Remember though, here in the mid Atlantic region we're surviving a bit stronger than most other areas as far as the trade is concerned.
I'm sure the market will rebound with the economy. The focus will be skewed toward the "moderne" so to speak but I'm certain it will recover...to some degree......eventually .
Quidvis recte factum quamvis humile praeclarum
Whatever is rightly done, however humble, is noble.
Don
06-18-2013 07:49 AM
Our Antique Show a couple of weeks ago went very well and the dealers were happy. The minimum profit I heard was about $400. Not bad for a one-day show that started out pouring cats & dogs until 9 am. Buyers were lined up.
06-18-2013 07:53 AM
One way to be sure what NOT to buy, is to watch what I list, because once I list anything, that means that the market for that widget has tanked. :^O
I have never had the money to invest in high-end items, so it has almost always been "collectibles" and "oddities" for me.
But I just keep plugging along with what I have, with not much hope of replacing any of it.
06-18-2013 08:36 AM
Having just sold a Regency silhouette miniature for £53 I know how depressed the market is. For someone with funds, now is a good time to buy. Many UK dealers have stopped listing antiques because the returns are so low online and they claim they can get more or as much for less work offline. Whatever, a knowledgeable buyer with a taste for antiques can do well now if the aim is to furnish a home rather than make money.
A generation of leading UK antiques dealers has passed away and the markets they served seem to have dispersed.

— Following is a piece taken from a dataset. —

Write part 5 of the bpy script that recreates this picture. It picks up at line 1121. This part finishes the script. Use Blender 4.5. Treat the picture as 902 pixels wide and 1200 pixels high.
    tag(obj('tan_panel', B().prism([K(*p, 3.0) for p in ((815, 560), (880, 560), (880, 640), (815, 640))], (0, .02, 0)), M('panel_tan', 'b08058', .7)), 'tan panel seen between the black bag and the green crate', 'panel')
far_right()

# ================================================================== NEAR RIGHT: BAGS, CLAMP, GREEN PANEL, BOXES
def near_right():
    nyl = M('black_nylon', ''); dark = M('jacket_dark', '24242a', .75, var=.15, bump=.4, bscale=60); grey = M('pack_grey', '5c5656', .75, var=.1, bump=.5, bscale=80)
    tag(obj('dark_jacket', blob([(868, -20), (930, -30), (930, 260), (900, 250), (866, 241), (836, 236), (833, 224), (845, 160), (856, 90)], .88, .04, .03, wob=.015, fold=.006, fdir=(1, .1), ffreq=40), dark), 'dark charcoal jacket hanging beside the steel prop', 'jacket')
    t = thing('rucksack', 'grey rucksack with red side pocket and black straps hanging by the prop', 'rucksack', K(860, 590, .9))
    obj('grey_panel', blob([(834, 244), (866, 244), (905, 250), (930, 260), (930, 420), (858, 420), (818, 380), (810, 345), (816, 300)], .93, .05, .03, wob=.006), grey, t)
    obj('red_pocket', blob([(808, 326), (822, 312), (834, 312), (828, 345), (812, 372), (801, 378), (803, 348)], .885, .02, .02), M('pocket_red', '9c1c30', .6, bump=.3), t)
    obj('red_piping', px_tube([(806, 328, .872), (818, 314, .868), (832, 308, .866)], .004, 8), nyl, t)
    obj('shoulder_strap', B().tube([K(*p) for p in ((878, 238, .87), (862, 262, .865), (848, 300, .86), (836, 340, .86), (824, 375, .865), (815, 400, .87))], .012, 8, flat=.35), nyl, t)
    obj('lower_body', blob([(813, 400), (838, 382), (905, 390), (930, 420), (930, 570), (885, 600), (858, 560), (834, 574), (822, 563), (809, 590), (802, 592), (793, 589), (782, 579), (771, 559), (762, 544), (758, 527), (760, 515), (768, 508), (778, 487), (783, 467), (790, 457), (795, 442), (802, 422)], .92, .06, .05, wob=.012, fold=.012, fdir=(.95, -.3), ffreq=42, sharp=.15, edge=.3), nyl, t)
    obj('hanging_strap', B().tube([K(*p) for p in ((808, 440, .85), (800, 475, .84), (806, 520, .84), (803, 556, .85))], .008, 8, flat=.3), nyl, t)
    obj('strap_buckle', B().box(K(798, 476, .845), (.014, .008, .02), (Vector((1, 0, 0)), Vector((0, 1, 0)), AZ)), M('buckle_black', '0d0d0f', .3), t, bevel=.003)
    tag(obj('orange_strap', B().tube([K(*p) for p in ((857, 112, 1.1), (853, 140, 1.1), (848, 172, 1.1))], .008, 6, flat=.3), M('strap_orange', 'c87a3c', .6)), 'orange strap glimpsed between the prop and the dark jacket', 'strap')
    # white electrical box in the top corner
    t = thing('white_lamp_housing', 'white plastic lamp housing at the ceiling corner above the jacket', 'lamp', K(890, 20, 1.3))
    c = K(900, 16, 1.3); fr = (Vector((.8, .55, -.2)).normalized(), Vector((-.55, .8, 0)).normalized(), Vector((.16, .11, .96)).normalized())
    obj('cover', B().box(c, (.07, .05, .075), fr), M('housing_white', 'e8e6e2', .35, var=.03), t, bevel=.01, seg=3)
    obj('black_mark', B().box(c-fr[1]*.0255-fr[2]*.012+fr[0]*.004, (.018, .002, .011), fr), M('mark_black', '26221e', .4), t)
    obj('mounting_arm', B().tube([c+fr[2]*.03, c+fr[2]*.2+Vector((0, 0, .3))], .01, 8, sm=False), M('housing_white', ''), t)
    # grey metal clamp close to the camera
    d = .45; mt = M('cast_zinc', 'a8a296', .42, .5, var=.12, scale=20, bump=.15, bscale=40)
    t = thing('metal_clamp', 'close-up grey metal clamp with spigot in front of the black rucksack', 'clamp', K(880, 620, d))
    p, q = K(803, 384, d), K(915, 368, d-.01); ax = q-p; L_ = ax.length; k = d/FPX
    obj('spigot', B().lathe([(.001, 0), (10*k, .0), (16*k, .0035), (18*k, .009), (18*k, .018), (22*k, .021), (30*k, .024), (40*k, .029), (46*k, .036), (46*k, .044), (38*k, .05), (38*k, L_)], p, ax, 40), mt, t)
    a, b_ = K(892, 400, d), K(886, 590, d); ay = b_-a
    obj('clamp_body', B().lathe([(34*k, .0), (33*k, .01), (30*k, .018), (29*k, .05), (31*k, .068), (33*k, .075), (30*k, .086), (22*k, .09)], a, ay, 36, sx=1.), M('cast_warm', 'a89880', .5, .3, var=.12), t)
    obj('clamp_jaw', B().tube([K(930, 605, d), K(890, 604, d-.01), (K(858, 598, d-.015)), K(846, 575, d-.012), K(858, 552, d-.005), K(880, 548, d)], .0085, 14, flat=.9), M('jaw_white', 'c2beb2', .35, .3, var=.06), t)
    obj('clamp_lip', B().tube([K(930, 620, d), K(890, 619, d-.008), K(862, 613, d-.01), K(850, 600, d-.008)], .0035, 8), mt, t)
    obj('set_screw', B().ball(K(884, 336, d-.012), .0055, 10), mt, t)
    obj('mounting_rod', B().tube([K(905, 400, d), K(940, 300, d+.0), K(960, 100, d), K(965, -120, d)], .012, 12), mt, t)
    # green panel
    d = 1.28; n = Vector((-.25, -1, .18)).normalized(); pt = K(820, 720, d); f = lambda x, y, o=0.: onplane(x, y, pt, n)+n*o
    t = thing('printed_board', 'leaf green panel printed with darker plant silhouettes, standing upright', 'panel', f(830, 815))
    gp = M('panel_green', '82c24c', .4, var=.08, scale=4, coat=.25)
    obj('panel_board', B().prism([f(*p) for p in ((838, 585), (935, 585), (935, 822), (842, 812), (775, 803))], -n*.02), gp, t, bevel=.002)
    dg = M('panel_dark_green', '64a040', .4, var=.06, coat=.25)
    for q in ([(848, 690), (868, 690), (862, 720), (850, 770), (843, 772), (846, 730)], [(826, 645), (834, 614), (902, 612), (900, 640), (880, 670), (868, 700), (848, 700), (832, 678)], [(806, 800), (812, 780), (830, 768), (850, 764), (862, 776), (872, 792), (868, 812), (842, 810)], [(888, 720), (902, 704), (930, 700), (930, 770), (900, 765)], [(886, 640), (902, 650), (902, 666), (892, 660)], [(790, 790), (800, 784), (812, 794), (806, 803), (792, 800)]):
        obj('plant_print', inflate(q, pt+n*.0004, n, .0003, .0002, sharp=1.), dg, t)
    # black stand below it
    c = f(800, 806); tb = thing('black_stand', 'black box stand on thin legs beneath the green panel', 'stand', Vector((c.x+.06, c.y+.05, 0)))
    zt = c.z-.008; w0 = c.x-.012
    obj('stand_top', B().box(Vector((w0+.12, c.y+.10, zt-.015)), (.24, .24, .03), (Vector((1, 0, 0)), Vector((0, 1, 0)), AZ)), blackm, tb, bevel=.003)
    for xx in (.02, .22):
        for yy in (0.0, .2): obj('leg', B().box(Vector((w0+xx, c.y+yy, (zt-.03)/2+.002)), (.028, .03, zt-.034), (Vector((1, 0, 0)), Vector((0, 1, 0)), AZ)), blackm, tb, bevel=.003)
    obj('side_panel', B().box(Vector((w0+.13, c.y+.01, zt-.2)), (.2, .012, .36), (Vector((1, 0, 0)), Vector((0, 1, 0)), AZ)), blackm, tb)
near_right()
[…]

Also, the repurpose / recycle craze has made broken and badly restored or bizarrely adapted items screamingly fashionable (I think Steam Punk is something to do with that).
06-18-2013 12:14 PM
I can only speak for my area, and there
is very little of anything selling here. Folks just
don't have the cash for luxuries, and are making do
with the bare miminum. When other parts of the
country get sick, our area dies.
Anyone selling good quality school clothes..cheap..
can make some money right now.....other than that, nada.
06-18-2013 02:14 PM
Thank you Flanagan...yes a part of my heart was ripped out but that's the way it goes I guess.:(
I never collected to resell....I collected because I loved antiques and collectibles. OK,the silver bars and Krugarands were an investment and the gold did make us a profit but the silver bars tanked and that was a huge loss.
I still miss a lot of the stuff I sold out of desperation but then I have to remind myself of the poor souls who lost everything in natural disasters and it doesn't hurt as bad.
Then about 12 years ago I started buying junque in hopes of starting a used collectibles shop. I went overboard and now have over 100 rubbermaid containers filled,every cupboard stuffed and every room cluttered 😞
Well that dream tanked too so now I need to get off my duff and list. I am at a self imposed road block, and look at the stuff and get overwhelmed. Maybe I am just depressed but won't admit it? I will promise myself to list one item per day,baby steps, then weeks,months go by.
I end up relisting so eBay won't punish me since I have read on the boards that if you don't sell for awhile then start up again your funds are held.X-(
I have that urge to go shopping too, another downfall I have,LOL. Maybe by the time I decide to list my junque they will all be antiques in the year 2525.:-p
06-19-2013 11:07 AM
Nothing in my area is very hot as far as antiques go. And I just finished a listing for Tupperware. Tupperware! OK, it is actually from the 50s, so perhaps not so bad. But I am hoping no one who knows me sees it!
I'm saving the things I have and love for either my estate sale, or my hopefully grateful offspring.That would be good and sometimes great Americana.
I still buy antique white English ironstone, since I have a good show customer base for that -- mostly from Alabama, it seems. Not at all at the prices I used to get, but still workable. The rst? Hit and miss -- an occasional piece of artwork, sometimes small antique shelves, benches and stands.
Nothing seems to be really hot: Welll, motel furniture with chalk paint, and linen/burlap upholstery, made up lamps from heavy iron chain, assembly line paintings, sofa tables made from iron bases with old doors on top. Nothing much antique.
06-19-2013 02:53 PM
Weird stuff sells, still.
Anything a magazine or newspaper tips will sell for a few months, so read them! Read up on what's fashionable, regardless of age. Vintage is still madly hot here, in terms of clothing and retro furnishings.
Seriously good jewellery always sells as does good usable useful Stuff of any kind. Run of the mill trad antiques? Nah.
The next great economic powers are the BRIC bloc: the US is on that gentle downward slop, as all empires go, ours included. Watch them and learn.
And actually, that's a good mantra. Read, learn, react fast, change your model.
06-19-2013 04:35 PM
whats the BRIC block?
06-19-2013 04:52 PM
Forget the antiques.
Here's what we should be looking for to resell:
Completed Listing --
06-19-2013 05:11 PM
whats the BRIC block?
I didn't know so I googled: http://en.wikipedia.org/wiki/BRIC
06-19-2013 06:29 PM
WOW! I guess those jeans are REALLY collectible!